Cela fait partie de notre attractivité. Nous attirons sur certains métiers -et les jeunes générations sont assez exigeantes- sur le cadre de travail. Concernant l'équilibre entre vie professionnelle et vie privée, nous proposons différents formules de temps partiel qui concernent 22% des effectifs. Nous avons aussi souhaité proposer le télétravail avec un objectif de 500 personnes fin 2015. Nous avons 340 personnes aujourd'hui. Et les retours sont excellents.

500 personnes sur 15 000, cela ne représente malgré tout qu'une petite partie des collaborateurs. Est-ce compliqué à mettre en place ? 

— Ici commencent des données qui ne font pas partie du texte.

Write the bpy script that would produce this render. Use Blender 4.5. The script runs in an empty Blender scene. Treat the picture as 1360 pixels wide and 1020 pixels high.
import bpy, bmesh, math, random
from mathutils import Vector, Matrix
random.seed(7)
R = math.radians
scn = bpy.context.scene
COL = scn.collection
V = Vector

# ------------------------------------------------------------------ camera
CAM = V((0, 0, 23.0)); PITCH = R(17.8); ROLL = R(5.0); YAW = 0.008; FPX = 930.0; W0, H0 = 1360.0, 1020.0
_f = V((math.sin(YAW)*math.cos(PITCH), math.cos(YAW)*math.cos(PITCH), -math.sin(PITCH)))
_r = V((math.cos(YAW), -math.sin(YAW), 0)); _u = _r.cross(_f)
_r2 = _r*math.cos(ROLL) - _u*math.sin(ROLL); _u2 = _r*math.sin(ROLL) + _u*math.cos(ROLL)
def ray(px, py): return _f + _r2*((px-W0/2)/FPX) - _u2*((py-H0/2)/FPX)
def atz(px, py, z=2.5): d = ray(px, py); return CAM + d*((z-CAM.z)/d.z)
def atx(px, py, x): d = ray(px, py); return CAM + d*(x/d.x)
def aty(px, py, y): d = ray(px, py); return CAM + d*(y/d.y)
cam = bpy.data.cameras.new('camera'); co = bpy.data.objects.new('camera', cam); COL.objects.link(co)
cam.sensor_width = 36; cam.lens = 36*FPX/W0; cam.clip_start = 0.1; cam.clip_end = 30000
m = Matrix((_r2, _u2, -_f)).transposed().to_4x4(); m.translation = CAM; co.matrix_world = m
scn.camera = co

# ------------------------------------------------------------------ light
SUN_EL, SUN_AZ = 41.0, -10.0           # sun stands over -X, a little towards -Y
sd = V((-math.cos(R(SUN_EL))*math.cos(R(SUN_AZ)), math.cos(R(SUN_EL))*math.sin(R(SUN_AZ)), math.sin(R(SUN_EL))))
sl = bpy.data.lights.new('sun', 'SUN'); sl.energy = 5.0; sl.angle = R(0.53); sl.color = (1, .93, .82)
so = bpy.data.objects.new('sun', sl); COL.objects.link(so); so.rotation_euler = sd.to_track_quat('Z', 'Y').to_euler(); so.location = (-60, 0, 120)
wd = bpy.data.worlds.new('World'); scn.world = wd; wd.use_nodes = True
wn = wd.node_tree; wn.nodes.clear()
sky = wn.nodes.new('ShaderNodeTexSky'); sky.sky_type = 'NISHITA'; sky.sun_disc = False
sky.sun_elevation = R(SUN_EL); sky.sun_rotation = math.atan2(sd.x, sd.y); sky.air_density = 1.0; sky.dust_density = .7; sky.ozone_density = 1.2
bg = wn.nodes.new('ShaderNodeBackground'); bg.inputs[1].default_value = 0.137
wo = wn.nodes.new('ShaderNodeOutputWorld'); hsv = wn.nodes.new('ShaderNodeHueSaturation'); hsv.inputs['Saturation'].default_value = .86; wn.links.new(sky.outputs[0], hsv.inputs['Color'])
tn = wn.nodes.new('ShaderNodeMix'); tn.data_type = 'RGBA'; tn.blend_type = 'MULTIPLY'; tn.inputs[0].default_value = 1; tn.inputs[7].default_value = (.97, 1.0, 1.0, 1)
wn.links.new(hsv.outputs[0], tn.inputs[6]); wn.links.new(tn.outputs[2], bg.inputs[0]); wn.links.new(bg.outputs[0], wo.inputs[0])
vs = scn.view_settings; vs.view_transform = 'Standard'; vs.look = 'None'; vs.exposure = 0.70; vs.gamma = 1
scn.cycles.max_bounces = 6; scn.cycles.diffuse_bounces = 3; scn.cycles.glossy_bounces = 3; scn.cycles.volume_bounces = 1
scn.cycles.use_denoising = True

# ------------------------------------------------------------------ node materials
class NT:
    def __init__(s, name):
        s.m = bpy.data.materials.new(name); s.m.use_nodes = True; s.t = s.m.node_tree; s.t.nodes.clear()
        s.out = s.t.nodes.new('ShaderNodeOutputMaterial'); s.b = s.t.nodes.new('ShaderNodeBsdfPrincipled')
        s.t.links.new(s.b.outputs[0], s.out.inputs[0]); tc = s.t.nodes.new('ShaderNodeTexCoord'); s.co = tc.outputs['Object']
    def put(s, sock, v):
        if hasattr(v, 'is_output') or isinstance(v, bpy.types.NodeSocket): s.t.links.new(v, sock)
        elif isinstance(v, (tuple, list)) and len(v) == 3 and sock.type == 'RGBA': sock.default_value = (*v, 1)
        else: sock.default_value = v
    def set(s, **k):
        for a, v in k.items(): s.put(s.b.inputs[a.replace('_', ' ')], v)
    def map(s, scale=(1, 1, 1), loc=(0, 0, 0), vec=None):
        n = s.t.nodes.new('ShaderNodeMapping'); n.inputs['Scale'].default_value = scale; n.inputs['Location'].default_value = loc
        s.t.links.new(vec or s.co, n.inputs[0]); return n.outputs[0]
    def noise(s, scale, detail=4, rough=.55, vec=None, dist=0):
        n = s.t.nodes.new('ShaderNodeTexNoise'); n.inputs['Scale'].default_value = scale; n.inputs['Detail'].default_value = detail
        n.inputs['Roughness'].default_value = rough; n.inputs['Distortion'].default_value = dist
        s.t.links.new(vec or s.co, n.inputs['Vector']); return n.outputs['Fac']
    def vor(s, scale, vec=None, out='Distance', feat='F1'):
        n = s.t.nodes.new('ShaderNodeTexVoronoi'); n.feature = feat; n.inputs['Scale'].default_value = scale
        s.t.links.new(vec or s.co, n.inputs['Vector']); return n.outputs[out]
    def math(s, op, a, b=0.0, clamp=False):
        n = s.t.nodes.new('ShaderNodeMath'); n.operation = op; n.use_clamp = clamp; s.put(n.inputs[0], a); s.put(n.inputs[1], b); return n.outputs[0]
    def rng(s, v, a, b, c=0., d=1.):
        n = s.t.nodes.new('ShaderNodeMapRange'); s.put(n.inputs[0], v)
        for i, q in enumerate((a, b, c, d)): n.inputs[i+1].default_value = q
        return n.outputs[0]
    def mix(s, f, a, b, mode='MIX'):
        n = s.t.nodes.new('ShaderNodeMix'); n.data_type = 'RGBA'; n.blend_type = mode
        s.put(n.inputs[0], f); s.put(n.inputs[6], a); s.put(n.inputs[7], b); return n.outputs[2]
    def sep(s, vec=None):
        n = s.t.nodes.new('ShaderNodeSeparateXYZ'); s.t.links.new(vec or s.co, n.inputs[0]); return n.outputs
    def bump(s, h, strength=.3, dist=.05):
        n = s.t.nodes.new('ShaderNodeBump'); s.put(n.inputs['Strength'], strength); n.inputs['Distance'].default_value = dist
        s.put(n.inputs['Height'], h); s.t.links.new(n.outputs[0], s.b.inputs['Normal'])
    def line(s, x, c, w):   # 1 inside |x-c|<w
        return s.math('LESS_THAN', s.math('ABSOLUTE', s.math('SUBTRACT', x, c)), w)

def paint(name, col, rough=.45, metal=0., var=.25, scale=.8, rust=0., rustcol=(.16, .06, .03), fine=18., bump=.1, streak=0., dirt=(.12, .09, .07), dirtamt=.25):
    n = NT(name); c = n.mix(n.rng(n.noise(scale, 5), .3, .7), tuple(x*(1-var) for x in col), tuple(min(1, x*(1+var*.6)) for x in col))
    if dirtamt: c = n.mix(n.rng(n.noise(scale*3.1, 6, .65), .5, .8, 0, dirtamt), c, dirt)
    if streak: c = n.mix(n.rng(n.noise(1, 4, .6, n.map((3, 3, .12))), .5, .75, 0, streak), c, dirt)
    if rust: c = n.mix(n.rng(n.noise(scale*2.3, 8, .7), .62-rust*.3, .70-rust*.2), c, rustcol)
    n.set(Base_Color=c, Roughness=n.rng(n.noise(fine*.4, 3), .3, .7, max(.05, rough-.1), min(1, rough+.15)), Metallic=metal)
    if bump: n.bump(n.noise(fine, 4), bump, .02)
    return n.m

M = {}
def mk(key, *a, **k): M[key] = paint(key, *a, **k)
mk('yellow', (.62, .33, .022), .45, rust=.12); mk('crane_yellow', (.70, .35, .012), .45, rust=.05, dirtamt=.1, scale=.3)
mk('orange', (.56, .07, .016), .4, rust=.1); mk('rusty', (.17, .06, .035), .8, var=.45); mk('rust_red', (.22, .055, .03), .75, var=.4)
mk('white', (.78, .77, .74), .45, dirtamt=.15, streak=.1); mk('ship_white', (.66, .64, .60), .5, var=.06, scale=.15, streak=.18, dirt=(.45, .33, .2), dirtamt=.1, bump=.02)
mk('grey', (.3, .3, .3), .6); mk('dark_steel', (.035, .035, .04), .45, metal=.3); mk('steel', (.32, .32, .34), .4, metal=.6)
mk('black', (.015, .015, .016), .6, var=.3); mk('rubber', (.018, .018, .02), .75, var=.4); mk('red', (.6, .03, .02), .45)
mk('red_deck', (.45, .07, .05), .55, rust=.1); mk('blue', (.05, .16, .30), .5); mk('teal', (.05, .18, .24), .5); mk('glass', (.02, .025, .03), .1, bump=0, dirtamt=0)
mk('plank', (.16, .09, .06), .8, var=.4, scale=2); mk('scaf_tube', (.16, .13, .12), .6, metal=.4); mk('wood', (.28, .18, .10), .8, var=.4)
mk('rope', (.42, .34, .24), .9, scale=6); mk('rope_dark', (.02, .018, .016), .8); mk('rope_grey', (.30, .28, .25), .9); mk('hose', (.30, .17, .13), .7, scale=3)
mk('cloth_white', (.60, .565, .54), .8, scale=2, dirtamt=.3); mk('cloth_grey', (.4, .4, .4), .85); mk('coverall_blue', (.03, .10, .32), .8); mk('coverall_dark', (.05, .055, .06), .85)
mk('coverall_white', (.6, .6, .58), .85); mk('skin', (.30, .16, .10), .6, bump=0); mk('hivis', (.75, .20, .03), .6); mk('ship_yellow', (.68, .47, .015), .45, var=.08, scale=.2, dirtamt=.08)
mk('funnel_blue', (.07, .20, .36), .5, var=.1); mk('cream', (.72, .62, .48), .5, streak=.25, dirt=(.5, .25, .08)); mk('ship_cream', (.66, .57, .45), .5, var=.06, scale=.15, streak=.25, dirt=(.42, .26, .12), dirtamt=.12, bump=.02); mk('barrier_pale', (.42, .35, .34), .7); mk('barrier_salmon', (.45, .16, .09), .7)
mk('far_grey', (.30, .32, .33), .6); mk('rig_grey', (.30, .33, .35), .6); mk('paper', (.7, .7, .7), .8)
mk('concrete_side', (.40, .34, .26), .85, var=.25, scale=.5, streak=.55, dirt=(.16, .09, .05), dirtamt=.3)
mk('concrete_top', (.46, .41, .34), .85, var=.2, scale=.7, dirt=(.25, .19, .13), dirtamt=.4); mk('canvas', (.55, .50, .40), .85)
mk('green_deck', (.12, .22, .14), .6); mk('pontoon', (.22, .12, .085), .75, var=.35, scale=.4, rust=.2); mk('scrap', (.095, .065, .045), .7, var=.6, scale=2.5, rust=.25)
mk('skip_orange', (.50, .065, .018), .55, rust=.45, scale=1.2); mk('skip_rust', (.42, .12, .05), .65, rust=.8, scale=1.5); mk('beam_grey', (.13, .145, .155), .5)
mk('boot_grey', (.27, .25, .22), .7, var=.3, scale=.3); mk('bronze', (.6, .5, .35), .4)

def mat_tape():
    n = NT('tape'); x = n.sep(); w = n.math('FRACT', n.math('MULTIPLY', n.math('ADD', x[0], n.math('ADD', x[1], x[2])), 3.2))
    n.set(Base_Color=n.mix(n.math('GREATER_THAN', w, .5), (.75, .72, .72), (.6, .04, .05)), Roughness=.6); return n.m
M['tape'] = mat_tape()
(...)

Nous avons souhaité déployer progressivement le télétravail. Nous voulions que les technologies fonctionnent. Le risque de défiance est aussi important : nous voulions que les managers soient impliqués. Nous avons lancé différentes formules : une ou deux journées par semaine, quatre journées dans le mois... Et nous adaptons au fur et à mesure, nous sommes vraiment dans le test and learn. Mais, l'idée, c'est d'aller rapidement au-delà de cette première étape.

"Axa a créé le CV anonyme, mais aujourd'hui, les usages ont totalement changé"

La diversité est un thème présent depuis longtemps chez Axa. Le Conseil d'Etat veut voir appliquée la loi imposant le CV anonyme. Quel est votre avis sur ce dispositif ? 

Axa a créé le CV anonyme il y a quelques années. Nous avons mis en place ce système pour répondre en 2006 à un besoin précis et cela a vraiment porté ses fruits. Aujourd'hui, les usages ont totalement changé. Les candidats affichent leurs photos, leurs compétences, leurs hobbies... Ils sont plutôt en surinformations, ils mettent des vidéos avec leur CV. Nous avons les mêmes convictions, ce sont les outils qui ont évolué et l'époque qui a changé.

Le groupe se développe à l'étranger. La France est-elle encore une priorité ?

Nous représentons un quart du chiffre d'affaires du groupe, nous accompagnons 9 millions de clients, nous sommes innovants sur les technologies, l'esprit de service... Nous sommes aussi un contributeur important en termes de talents : nous envoyons beaucoup de nos collaborateurs en expatriation participer à la croissance du groupe. La France reste un acteur clé pour le développement du groupe.

"J'ai impulsé la culture du feedback"

Vous avez travaillé aux Etats-Unis comme chasseuse de têtes. Qu'avez-vous importé des Américains chez Axa France ?

Un exemple concret de ce que j'ai pu impulser, c'est la culture du feedback. Même si cela ne se pratique pas seulement aux Etats-Unis, c'est quelque chose de très intéressant autour d'un moment d'attention avec un collaborateur ou un pair. C'est une pratique qui prend peu de temps mais qui est extrêmement puissante dans un monde qui bouge beaucoup et dans lequel nous avons besoin de nous ajuster de manière constante.

Comment arrive-t-on à diffuser une telle pratique dans une entreprise de la taille d'Axa ?

Nous avons réuni les 50 top managers pendant une journée pour expliquer ce que l'on doit faire, ce que l'on ne fait pas, ce qui marche dans le feedback. Puis nous l'avons testé, sur deux ou trois minutes. Maintenant, nous l'avons déployé dans l'ensemble de l'entreprise. Cela fait partie de notre évolution culturelle. Grâce mon parcours franco-américain, j'ai souhaité donner cette impulsion et cela prend.